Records
▽

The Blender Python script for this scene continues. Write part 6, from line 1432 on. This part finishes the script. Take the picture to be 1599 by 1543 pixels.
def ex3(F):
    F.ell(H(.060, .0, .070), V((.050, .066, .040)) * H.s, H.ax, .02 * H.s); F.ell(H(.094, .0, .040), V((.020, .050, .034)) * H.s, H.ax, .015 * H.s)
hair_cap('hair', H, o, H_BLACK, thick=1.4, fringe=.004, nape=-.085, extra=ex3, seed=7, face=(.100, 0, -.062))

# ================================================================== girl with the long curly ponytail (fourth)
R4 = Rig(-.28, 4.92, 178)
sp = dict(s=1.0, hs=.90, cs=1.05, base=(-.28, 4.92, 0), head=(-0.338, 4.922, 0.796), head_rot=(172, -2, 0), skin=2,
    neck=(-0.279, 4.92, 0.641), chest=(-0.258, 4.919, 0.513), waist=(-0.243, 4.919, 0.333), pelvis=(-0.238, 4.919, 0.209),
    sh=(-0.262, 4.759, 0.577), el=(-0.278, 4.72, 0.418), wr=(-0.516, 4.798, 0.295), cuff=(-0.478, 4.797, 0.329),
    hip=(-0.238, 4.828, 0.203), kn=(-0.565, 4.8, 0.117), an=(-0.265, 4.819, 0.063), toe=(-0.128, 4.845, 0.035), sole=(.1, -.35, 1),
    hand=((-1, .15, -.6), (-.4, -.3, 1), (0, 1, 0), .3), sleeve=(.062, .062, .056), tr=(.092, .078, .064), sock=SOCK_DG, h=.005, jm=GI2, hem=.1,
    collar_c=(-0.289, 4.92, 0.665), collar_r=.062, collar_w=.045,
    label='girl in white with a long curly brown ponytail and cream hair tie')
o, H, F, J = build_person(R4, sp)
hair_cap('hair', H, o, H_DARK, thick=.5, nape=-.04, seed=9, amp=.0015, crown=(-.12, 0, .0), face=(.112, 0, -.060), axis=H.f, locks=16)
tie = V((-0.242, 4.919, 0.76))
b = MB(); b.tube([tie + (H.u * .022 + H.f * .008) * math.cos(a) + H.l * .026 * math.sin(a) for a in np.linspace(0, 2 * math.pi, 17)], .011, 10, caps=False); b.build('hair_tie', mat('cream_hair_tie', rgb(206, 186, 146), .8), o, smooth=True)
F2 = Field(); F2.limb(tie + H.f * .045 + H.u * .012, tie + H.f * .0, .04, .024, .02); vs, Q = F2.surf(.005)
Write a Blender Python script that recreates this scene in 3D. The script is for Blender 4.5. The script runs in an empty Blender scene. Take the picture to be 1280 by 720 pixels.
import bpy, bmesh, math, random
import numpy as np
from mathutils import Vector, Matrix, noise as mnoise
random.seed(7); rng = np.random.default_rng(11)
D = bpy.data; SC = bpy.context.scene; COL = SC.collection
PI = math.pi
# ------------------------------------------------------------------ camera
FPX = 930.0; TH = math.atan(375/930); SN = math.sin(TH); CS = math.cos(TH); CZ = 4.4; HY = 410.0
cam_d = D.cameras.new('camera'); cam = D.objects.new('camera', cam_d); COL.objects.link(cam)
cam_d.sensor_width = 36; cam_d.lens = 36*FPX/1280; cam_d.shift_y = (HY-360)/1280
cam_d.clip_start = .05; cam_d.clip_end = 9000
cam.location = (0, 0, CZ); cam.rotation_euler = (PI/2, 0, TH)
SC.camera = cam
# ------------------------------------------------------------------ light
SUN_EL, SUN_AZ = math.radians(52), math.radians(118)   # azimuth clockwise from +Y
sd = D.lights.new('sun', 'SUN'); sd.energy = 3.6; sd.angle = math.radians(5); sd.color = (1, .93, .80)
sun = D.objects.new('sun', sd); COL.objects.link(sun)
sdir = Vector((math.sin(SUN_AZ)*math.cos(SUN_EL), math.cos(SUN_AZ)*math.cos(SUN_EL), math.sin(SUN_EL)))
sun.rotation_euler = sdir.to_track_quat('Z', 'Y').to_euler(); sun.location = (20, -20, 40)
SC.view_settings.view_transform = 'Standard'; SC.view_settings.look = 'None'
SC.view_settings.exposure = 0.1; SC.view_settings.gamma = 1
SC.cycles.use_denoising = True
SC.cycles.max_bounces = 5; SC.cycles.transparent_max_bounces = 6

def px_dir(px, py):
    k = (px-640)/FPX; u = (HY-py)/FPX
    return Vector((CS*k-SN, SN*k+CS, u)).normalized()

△

### [DIRECTION]
Copy every line that contains the string "Write".

### [CORRECT RESULT]
The Blender Python script for this scene continues. Write part 6, from line 1432 on. This part finishes the script. Take the picture to be 1599 by 1543 pixels.
Write a Blender Python script that recreates this scene in 3D. The script is for Blender 4.5. The script runs in an empty Blender scene. Take the picture to be 1280 by 720 pixels.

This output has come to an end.